Dans cette logique, avant tout développement, nous rédigeons un document de design technique, qui se base sur un modèle commun. Il permet de détailler comment le système va être conçu ; comment il va pouvoir passer à l’échelle en restant performant ; la place que prendra la sécurité dès le design ; ou encore comment il permettra l’exposition de la data et son évolution. Le CTO et les architectes doivent valider cette logique de design autour de quatre points clés : performance, sécurité, modularité, scalabilité. Ces quatre éléments permettent de débloquer à l’avance de nombreuses situations problématiques. Cela peut paraître paradoxal par rapport à l’approche « agile », qui semble dire « faisons vite et on avisera ensuite ». Mais pour être en mesure de conserver cette agilité, il faut se structurer intelligemment dès le départ.
Vous mentionniez également le rôle fondamental du cloud ?

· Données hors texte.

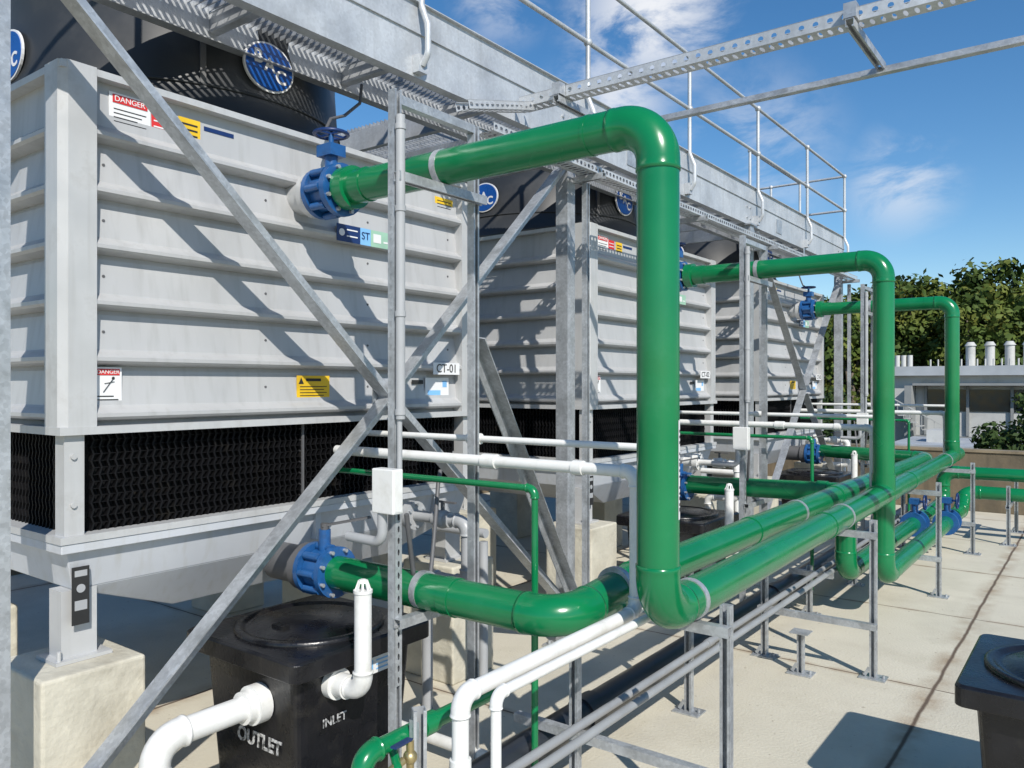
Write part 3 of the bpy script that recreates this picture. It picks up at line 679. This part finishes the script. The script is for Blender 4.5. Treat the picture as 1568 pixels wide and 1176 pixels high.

Si je reprends mon exemple : quand on veut déployer un data warehouse avec un pétaoctet de données, l’entreprise a au final deux choix. Soit gérer elle-même le hardware, et prévoir deux pétaoctets de disponibles au cas où…
Ou aller dans le cloud. Le cloud est perçu comme plus cher, certes. Sauf quand on regarde les coûts dans leur globalité, en intégrant l’impact organisationnel, les salaires, la réalité des data centers, etc. Créer son propre « private cloud » coûte également cher, à la fois à concevoir, à opérer, à maintenir. Côté cloud public, les opérateurs commencent à avoir une maturité et une granularité d’offres suffisamment importantes, avec une vision sécurité très aboutie. C’est d’ailleurs bien ce qui permet d’avoir finalement une équipe de taille optimale quand on les ramène au nombre d’utilisateurs sur nos systèmes par exemple. C’est un point d’autant plus important de l’équation, car recruter ces experts devient un challenge de plus en plus complexe.